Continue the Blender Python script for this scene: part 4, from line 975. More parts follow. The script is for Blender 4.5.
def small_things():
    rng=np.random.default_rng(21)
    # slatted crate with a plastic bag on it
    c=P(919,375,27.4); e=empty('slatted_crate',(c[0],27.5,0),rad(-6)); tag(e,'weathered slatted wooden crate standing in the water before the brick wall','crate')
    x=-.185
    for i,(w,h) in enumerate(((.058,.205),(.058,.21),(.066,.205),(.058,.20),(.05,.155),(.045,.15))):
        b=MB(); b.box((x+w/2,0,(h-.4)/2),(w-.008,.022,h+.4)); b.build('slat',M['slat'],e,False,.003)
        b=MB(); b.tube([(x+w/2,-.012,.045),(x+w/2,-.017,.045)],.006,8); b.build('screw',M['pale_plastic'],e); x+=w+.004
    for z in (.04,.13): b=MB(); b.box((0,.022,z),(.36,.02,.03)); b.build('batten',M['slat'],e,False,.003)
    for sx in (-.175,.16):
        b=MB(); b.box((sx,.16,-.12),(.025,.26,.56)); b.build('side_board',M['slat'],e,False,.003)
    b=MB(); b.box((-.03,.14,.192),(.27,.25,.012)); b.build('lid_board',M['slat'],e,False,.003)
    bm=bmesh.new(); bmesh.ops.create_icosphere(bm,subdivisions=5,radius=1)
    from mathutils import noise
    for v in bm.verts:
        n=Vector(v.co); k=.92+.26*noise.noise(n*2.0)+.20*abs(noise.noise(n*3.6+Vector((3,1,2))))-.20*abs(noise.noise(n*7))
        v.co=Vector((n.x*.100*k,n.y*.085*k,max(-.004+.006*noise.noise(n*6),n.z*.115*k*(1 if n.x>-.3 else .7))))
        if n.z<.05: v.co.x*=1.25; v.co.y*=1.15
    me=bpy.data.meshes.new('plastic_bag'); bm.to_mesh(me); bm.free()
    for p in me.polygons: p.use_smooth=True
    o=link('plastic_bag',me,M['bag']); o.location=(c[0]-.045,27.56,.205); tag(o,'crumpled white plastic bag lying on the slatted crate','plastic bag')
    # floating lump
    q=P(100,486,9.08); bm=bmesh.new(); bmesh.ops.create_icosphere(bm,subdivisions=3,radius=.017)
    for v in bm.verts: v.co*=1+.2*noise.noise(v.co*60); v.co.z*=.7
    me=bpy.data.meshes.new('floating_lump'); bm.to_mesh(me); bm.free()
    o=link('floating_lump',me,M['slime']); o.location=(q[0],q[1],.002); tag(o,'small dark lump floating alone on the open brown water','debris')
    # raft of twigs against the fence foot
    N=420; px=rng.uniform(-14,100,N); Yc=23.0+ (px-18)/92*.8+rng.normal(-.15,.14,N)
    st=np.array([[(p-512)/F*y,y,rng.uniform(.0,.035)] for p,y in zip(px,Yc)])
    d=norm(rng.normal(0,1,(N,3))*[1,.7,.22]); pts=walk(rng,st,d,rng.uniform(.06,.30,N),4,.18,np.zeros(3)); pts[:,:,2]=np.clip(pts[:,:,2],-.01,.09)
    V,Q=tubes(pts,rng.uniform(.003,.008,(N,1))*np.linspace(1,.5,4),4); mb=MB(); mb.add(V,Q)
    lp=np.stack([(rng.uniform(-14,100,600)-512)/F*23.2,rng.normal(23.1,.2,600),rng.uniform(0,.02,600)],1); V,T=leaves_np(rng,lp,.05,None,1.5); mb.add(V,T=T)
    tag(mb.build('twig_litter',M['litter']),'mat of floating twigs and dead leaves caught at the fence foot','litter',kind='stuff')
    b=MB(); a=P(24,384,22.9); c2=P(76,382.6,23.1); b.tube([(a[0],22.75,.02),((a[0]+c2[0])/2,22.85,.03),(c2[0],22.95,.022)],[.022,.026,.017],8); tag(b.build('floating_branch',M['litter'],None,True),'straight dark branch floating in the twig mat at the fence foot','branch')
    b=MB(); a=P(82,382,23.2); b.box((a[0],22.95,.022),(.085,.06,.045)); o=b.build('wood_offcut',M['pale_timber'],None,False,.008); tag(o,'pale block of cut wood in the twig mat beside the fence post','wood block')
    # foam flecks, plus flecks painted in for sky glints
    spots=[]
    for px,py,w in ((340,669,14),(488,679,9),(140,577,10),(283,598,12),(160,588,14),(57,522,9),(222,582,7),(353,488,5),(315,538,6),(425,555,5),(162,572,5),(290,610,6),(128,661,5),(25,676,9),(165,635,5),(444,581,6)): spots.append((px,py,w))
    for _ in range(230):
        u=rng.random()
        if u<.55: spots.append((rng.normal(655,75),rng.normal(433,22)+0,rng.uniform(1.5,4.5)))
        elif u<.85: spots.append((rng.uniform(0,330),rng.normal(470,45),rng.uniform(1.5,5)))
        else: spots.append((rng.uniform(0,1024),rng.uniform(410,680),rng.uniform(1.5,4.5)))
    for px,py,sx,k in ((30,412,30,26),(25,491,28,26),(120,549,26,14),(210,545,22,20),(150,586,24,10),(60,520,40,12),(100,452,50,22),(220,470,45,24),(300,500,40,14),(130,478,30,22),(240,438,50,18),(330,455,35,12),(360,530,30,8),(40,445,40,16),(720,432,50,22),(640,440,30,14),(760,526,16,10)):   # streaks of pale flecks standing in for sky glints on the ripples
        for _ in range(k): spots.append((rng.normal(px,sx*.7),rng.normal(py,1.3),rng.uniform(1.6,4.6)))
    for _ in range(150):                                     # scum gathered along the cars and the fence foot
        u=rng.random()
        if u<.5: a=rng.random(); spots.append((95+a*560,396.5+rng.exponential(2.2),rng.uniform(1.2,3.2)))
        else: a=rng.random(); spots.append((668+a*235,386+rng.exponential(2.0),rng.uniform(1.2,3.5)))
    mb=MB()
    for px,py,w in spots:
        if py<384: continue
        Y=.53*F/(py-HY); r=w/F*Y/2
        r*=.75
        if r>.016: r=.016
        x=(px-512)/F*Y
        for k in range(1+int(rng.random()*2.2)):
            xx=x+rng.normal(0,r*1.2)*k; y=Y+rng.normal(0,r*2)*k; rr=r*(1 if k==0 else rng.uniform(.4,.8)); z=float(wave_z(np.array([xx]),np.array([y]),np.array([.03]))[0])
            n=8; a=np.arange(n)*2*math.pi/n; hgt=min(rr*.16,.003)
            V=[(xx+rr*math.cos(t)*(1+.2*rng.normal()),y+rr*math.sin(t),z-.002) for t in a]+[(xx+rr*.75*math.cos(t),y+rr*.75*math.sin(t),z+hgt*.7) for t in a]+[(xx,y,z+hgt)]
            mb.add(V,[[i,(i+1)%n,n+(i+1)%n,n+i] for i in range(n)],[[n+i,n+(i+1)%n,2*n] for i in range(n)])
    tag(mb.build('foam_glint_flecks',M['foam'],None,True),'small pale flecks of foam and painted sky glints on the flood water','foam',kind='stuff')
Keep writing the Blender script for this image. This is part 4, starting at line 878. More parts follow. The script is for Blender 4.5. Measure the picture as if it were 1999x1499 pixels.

------------------------

◆ DIRECTIONS ◆
Restate the data above exactly, keeping each word as it stands.

◆ SOLVED PROBLEM ◆
Continue the Blender Python script for this scene: part 4, from line 975. More parts follow. The script is for Blender 4.5.
def small_things():
    rng=np.random.default_rng(21)
    # slatted crate with a plastic bag on it
    c=P(919,375,27.4); e=empty('slatted_crate',(c[0],27.5,0),rad(-6)); tag(e,'weathered slatted wooden crate standing in the water before the brick wall','crate')
    x=-.185
    for i,(w,h) in enumerate(((.058,.205),(.058,.21),(.066,.205),(.058,.20),(.05,.155),(.045,.15))):
        b=MB(); b.box((x+w/2,0,(h-.4)/2),(w-.008,.022,h+.4)); b.build('slat',M['slat'],e,False,.003)
        b=MB(); b.tube([(x+w/2,-.012,.045),(x+w/2,-.017,.045)],.006,8); b.build('screw',M['pale_plastic'],e); x+=w+.004
    for z in (.04,.13): b=MB(); b.box((0,.022,z),(.36,.02,.03)); b.build('batten',M['slat'],e,False,.003)
    for sx in (-.175,.16):
        b=MB(); b.box((sx,.16,-.12),(.025,.26,.56)); b.build('side_board',M['slat'],e,False,.003)
    b=MB(); b.box((-.03,.14,.192),(.27,.25,.012)); b.build('lid_board',M['slat'],e,False,.003)
    bm=bmesh.new(); bmesh.ops.create_icosphere(bm,subdivisions=5,radius=1)
    from mathutils import noise
    for v in bm.verts:
        n=Vector(v.co); k=.92+.26*noise.noise(n*2.0)+.20*abs(noise.noise(n*3.6+Vector((3,1,2))))-.20*abs(noise.noise(n*7))
        v.co=Vector((n.x*.100*k,n.y*.085*k,max(-.004+.006*noise.noise(n*6),n.z*.115*k*(1 if n.x>-.3 else .7))))
        if n.z<.05: v.co.x*=1.25; v.co.y*=1.15
    me=bpy.data.meshes.new('plastic_bag'); bm.to_mesh(me); bm.free()
    for p in me.polygons: p.use_smooth=True
    o=link('plastic_bag',me,M['bag']); o.location=(c[0]-.045,27.56,.205); tag(o,'crumpled white plastic bag lying on the slatted crate','plastic bag')
    # floating lump
    q=P(100,486,9.08); bm=bmesh.new(); bmesh.ops.create_icosphere(bm,subdivisions=3,radius=.017)
    for v in bm.verts: v.co*=1+.2*noise.noise(v.co*60); v.co.z*=.7
    me=bpy.data.meshes.new('floating_lump'); bm.to_mesh(me); bm.free()
    o=link('floating_lump',me,M['slime']); o.location=(q[0],q[1],.002); tag(o,'small dark lump floating alone on the open brown water','debris')
    # raft of twigs against the fence foot
    N=420; px=rng.uniform(-14,100,N); Yc=23.0+ (px-18)/92*.8+rng.normal(-.15,.14,N)
    st=np.array([[(p-512)/F*y,y,rng.uniform(.0,.035)] for p,y in zip(px,Yc)])
    d=norm(rng.normal(0,1,(N,3))*[1,.7,.22]); pts=walk(rng,st,d,rng.uniform(.06,.30,N),4,.18,np.zeros(3)); pts[:,:,2]=np.clip(pts[:,:,2],-.01,.09)
    V,Q=tubes(pts,rng.uniform(.003,.008,(N,1))*np.linspace(1,.5,4),4); mb=MB(); mb.add(V,Q)
    lp=np.stack([(rng.uniform(-14,100,600)-512)/F*23.2,rng.normal(23.1,.2,600),rng.uniform(0,.02,600)],1); V,T=leaves_np(rng,lp,.05,None,1.5); mb.add(V,T=T)
    tag(mb.build('twig_litter',M['litter']),'mat of floating twigs and dead leaves caught at the fence foot','litter',kind='stuff')
    b=MB(); a=P(24,384,22.9); c2=P(76,382.6,23.1); b.tube([(a[0],22.75,.02),((a[0]+c2[0])/2,22.85,.03),(c2[0],22.95,.022)],[.022,.026,.017],8); tag(b.build('floating_branch',M['litter'],None,True),'straight dark branch floating in the twig mat at the fence foot','branch')
    b=MB(); a=P(82,382,23.2); b.box((a[0],22.95,.022),(.085,.06,.045)); o=b.build('wood_offcut',M['pale_timber'],None,False,.008); tag(o,'pale block of cut wood in the twig mat beside the fence post','wood block')
    # foam flecks, plus flecks painted in for sky glints
    spots=[]
    for px,py,w in ((340,669,14),(488,679,9),(140,577,10),(283,598,12),(160,588,14),(57,522,9),(222,582,7),(353,488,5),(315,538,6),(425,555,5),(162,572,5),(290,610,6),(128,661,5),(25,676,9),(165,635,5),(444,581,6)): spots.append((px,py,w))
    for _ in range(230):
        u=rng.random()
        if u<.55: spots.append((rng.normal(655,75),rng.normal(433,22)+0,rng.uniform(1.5,4.5)))
        elif u<.85: spots.append((rng.uniform(0,330),rng.normal(470,45),rng.uniform(1.5,5)))
        else: spots.append((rng.uniform(0,1024),rng.uniform(410,680),rng.uniform(1.5,4.5)))
    for px,py,sx,k in ((30,412,30,26),(25,491,28,26),(120,549,26,14),(210,545,22,20),(150,586,24,10),(60,520,40,12),(100,452,50,22),(220,470,45,24),(300,500,40,14),(130,478,30,22),(240,438,50,18),(330,455,35,12),(360,530,30,8),(40,445,40,16),(720,432,50,22),(640,440,30,14),(760,526,16,10)):   # streaks of pale flecks standing in for sky glints on the ripples
        for _ in range(k): spots.append((rng.normal(px,sx*.7),rng.normal(py,1.3),rng.uniform(1.6,4.6)))
    for _ in range(150):                                     # scum gathered along the cars and the fence foot
        u=rng.random()
        if u<.5: a=rng.random(); spots.append((95+a*560,396.5+rng.exponential(2.2),rng.uniform(1.2,3.2)))
        else: a=rng.random(); spots.append((668+a*235,386+rng.exponential(2.0),rng.uniform(1.2,3.5)))
    mb=MB()
    for px,py,w in spots:
        if py<384: continue
        Y=.53*F/(py-HY); r=w/F*Y/2
        r*=.75
        if r>.016: r=.016
        x=(px-512)/F*Y
        for k in range(1+int(rng.random()*2.2)):
            xx=x+rng.normal(0,r*1.2)*k; y=Y+rng.normal(0,r*2)*k; rr=r*(1 if k==0 else rng.uniform(.4,.8)); z=float(wave_z(np.array([xx]),np.array([y]),np.array([.03]))[0])
            n=8; a=np.arange(n)*2*math.pi/n; hgt=min(rr*.16,.003)
            V=[(xx+rr*math.cos(t)*(1+.2*rng.normal()),y+rr*math.sin(t),z-.002) for t in a]+[(xx+rr*.75*math.cos(t),y+rr*.75*math.sin(t),z+hgt*.7) for t in a]+[(xx,y,z+hgt)]
            mb.add(V,[[i,(i+1)%n,n+(i+1)%n,n+i] for i in range(n)],[[n+i,n+(i+1)%n,2*n] for i in range(n)])
    tag(mb.build('foam_glint_flecks',M['foam'],None,True),'small pale flecks of foam and painted sky glints on the flood water','foam',kind='stuff')
Keep writing the Blender script for this image. This is part 4, starting at line 878. More parts follow. The script is for Blender 4.5. Measure the picture as if it were 1999x1499 pixels.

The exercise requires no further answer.